According to multiple company disclosures, ROK has offices in Regina, Saskatchewan and Calgary, Alberta, and is headquartered in Regina, Saskatchewan. Its business activities are consistently described as exploring for and developing petroleum and natural gas assets in Alberta and Saskatchewan. This places the company within the crude petroleum extraction and broader oil and gas exploration and production space.

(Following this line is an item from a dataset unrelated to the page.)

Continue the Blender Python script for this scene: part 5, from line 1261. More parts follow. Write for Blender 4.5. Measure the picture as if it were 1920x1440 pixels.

ROK’s public communications emphasize that it is primarily engaged in petroleum and natural gas exploration and development activities. The company reports on production volumes in barrels of oil equivalent per day (boepd), reflecting a mix that includes crude oil, natural gas liquids (NGLs), and natural gas. In its quarterly updates, ROK highlights drilling programs, re-entry wells, and development activities as key operational drivers, indicating an upstream focus on finding and developing hydrocarbon reserves.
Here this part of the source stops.